So you even understood what I was trying to say but you point fingers that I had implied single thread application to make the game multithreaded?

I never said my English skills are perfect but you seriously need to read what the other person is saying before you point fingers.
On the contrary, I obviously didn't understand what you were trying to say, otherwise we wouldn't be here and we wouldn't be having this little lesson on English grammar now, would we?
You obviously know it's not quad optimized even though Crytek says it is. I suppose you would believe it if I told you I'm Queen of England. :?
*sigh* Really? Now who has the reading comprehension issues?
You call this needing optimizations? They need to rewrite the whole engine when threads aren't maxing out on dual cores concurrently. That is a huge problem! It's not something that can be fixed over night.
I'm going to put something out there for you, just so that we get this clear. From reading the thread since yesterday, it's blatantly obvious that you don't fully grasp what
multithreaded and
optimization really means.
For starters
an application does not need to max out CPU time in order to be considered optimized.
In fact, the opposite is exactly what you want as a developer. By making out processing time, that means your code is utilizing the maximum amount of CPU time the operating system is giving it per scheduler slot. By maxing it out, it is implied that your application/process/thread (we'll simply call it a thread from here)
actually needs more time and processing power than the system is capable of providing it. Execution of the thread is interrupted as the operating system says, "Sorry, your turn is up - it's time for the next program to run." Yes my friend, multiple programs are still running all the while your little game is running too - they need processing time as well. So your game here, or whatever app, ends up stalling while waiting for the next time slice to be allocated from the operating system. Is stalling efficient?
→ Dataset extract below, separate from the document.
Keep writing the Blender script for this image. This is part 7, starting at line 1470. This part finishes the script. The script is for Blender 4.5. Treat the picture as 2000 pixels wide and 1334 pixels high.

No, it means you're CPU (or resource in some cases) limited.
On the other hand, if your application isn't maxing out, that means your thread is more than capable of processing all the data it needs in a given time slice, and thereby finishes before the maximal allocated time slice is up. At this point, the application is free to do further processing and/or hand the balance of the slice back so that the OS can schedule the next thread. This means your code is doing what it is supposed to efficiently - it's not waiting across multiple time slices to handle what it is supposed to handle.
Now there's a little give and take here too. Something else may be inefficient if your thread isn't eating up the entire slice - for example your video card may not be able to keep up. Your thread processes all the data, then hands it off to the video card to put it on the screen - but in the case the frame takes longer to render than the slice allows, then all of a sudden your application has to wait before processing the next frame (VSYNC). There are ways to avoid this issue, such as dropping frames in time dependent environments, and these sorts of solutions are usually implemented in some manner.
Long and the short of it though - it is thoroughly
stupid to think that something isn't actually optimized just because it's not maxing out one (or more) cores on a CPU. That's the last thing you want as an end user, because that means your system isn't optimal for the application.